Not many artists can make me cry with a song: Randy Newman is one of them.
It happened just a few days ago, while I was listening on YouTube to a version of "Feels Like Home" sung by Chantal Kreviazuk; the piece originally appeared on "Faust," and was sung by another fascinating lady, Bonnie Raitt. However, it is not "Faust" that I want to talk about today; the premise was necessary to assert that only geniuses can make me cry with a piece (Tom Waits, for example), and that Randy Newman truly is a genius, so his entire work deserves attention.
I do not know the first 2 albums of RN but I recently procured the third, "Live," recorded over 3 evenings in September 197_, in front of a sparse but attentive and knowledgeable audience, as evidenced by some audience members requesting songs that were still unreleased on records at the time.
The short album's setlist (just 32 minutes for 14 tracks, including banter between songs) includes tracks from the first and second albums, two unreleased songs, and two that would later be part of the great masterpiece "Sail Away" of 1972, namely "Last Night I Had A Dream" and "Lonely At The Top"; remember that the second was written for and then rejected by Frank Sinatra, perhaps due to the disenchanted and sharp sarcasm that permeates its lyrics, a common trait in RN's early work.

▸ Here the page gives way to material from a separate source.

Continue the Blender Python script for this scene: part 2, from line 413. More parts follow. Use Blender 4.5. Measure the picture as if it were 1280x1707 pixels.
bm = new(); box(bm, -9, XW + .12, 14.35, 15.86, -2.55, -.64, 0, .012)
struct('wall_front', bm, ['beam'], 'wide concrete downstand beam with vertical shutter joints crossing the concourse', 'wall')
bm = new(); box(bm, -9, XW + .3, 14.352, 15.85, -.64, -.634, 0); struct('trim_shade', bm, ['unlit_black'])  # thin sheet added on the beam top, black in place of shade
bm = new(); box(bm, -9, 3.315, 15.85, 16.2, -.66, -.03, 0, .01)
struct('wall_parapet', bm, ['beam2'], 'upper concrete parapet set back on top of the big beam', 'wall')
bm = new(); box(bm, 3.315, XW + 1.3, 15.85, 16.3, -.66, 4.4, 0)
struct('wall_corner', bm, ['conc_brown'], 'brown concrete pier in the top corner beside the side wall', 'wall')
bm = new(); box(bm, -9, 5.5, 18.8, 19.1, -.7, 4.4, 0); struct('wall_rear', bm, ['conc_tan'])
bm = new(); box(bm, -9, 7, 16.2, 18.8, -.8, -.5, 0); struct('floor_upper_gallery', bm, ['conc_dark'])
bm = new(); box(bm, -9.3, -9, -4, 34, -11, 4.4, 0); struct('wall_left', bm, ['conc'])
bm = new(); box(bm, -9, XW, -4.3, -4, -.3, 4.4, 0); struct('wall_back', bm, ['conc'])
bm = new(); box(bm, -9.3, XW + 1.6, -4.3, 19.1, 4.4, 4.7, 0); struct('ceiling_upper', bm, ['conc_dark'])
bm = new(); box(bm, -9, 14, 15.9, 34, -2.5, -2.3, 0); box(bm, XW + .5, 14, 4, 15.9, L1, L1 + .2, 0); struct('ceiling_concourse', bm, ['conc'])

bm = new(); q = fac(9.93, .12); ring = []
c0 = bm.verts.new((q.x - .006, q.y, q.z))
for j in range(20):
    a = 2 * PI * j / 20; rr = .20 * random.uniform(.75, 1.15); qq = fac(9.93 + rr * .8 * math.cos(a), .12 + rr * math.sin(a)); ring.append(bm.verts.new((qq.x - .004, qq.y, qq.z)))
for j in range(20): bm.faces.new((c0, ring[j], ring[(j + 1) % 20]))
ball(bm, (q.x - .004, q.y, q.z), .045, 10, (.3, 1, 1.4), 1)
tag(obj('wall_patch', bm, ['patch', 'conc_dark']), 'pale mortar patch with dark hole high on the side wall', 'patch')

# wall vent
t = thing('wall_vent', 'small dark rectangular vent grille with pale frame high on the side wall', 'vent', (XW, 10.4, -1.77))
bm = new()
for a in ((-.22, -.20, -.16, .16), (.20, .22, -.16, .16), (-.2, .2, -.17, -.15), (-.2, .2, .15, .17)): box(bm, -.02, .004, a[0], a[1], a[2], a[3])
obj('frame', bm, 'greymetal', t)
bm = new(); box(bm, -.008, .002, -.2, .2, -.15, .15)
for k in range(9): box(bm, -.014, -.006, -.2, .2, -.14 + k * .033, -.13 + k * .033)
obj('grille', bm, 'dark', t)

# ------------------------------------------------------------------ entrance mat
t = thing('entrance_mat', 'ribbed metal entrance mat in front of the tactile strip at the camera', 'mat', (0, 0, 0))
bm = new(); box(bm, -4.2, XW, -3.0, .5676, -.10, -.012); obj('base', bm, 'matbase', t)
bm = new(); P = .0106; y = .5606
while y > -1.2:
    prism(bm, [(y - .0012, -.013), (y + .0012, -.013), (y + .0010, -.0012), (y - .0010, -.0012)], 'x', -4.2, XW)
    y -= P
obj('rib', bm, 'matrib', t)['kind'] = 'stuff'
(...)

Indeed, it is on sarcasm and the amused derision of the public and private ugliness of his fellow countrymen and others that RN builds his poetics, sparing neither the U.S. administration, nor slave owners, blacks, Chinese, rednecks, fat kids, preachers, ignorant masses, nor even himself.
The music accompanying the lyrics is often cheerful and vaguely "vaudeville", presented in brief sketches that in many cases do not exceed 2 minutes in length, but still allow time to understand that the first to feel compassion for his characters is the musician himself.
Together with the lyrics and music, the narrating voice creates a surreal atmosphere, with its mocking and almost satyr-like tone, perhaps not pleasant on first listen but certainly functional to the goal; a bit like Dylan, Newman does not have a beautiful voice, but he is certainly the best at presenting his own repertoire.
Among the tracks, the aforementioned "Lonely At The Top" definitely stands out, a true summation of Newman's work up to that point and the first sign of the great things to come.